Ainsi, selon les islamistes, « toute la science existe, prédite dans le texte coranique. Cela correspond à un islam totalitaire qui prétend avoir accès à tous les aspects de la connaissance. On la perçoit aussi dans l’enseignement. Comme ce professeur de physique de Kairouan qui, pour un cours sur la pression atmosphérique, se réfère au Coran ».
Se démarquer de l’Occident
Une manière de se démarquer de l’Occident? Absolument, affirme Faouzia Charfi.« Cette position s’inscrit en effet de manière frontale, pour affirmer que l’Occident n’a rien inventé, qu’il veut nous imposer ses valeurs scientifiques », poursuit-elle.
Mais, les islamistes oublient de rappeler que, « pour écrire cette science, il a eu besoin de rompre avec le christianisme. Et que les découvertes de Galilée, de Copernic, persécutés, se sont faites en rupture avec la religion ».
Islam et essor de la science
Revenant sur l’âge d’or de la science arabe entre le VIIIe et le XIe siècle, la physicienne rappelle à juste titre que la majorité des musulmans parle de la période glorieuse de la science en l’associant toujours à l’islam. « Certes, c’est une science qui se déploie dans le cadre d’une religion qui naît. Mais l’islam en tant que religion n’a rien à voir avec cet essor de la science. C’est une explication essentialiste que je réfute ».

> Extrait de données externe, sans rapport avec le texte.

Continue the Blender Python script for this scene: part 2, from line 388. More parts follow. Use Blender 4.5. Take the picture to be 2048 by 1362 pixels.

Et d’expliquer: « L’arrivée de la dynastie des Abbassides et du calife Al-Mansour déclenche un vaste mouvement de traduction de textes grecs, persans, indiens.
Dans un Bagdad multiculturel, où se côtoient musulmans et non-musulmans, chiites, sunnites, arabes, non-arabes, naissent aussi des lieux de transmission. Percent ainsi les premières avancées en astronomie, mathématiques et médecine.
À partir du Xe siècle, le rythme des traductions se ralentit, on produit davantage ; au Caire s’ouvre en 1004 la première maison de la connaissance, des institutions privées richement dotées où se croisent savants, enseignants, étudiants. Elles vont essaimer aux quatre coins du monde arabe. Initialement, valoriser cette tradition de la traduction était une manière pour le pouvoir abbasside de démontrer sa puissance ».
« L’ennemi déclaré devient la raison »
Malheureusement, ajoute l’auteur de l’Islam et la Science, « quand les Turcs seldjoukides s’emparent de Bagdad en 1055, écartant les dynasties chiites à Bagdad puis en Égypte, ces sunnites mettent fin à la transmission du savoir rationnel au profit de la transmission des sciences de la tradition islamique.
Ainsi, les maisons de la connaissance sont progressivement détruites, remplacées par des madrasas, écoles consacrées à l’enseignement théologique. Chaque madrasa se définit selon son donateur appartenant à une école juridique sunnite particulière.
Ainsi, l’universalité de la science est abandonnée. L’ennemi déclaré devient la raison, les tenants de l’école rationaliste, et s’impose une orthodoxie sunnite fondée sur un volontarisme divin : Dieu, ordonnateur de toute chose, gouverne le monde. On réfute les lois de la causalité, on réfute la réflexion sur les lois de la nature ».
Ambigüité savamment entretenue
Cela signifie-t-il la disparition de la science en terre d’Islam? Il ne faut pas exagérer, rétorque Mme Charfi. « Il ne faut pas penser que la science est absente de certains pays d’islam, au Maghreb, au Proche-Orient, au Pakistan, qui avaient une longue tradition en la matière. Abdus Salam, Prix Nobel de physique en 1979, avait suivi ses études et ses recherches en Angleterre.
Mais ce qui domine, c’est un discours ambigu à l’égard de la science. On s’arrange pour que la science fasse partie du texte coranique et que l’islam soit la vraie religion sœur de la science ».
Et de donner un exemple éloquent: « Les musulmans ont des montres qui calculent scientifiquement les horaires de prière pour l’année. Mais, pour les fêtes religieuses, on attend la veille que le croissant de lune soit visible pour déterminer l’horaire. Une illustration de cette ambiguïté ».
Voilà l’un des nombreux exemples cités par Faouzia Charfi dans son récit des relations entretenues par l’Islam et la science depuis plus d’un millénaire. Passionnant.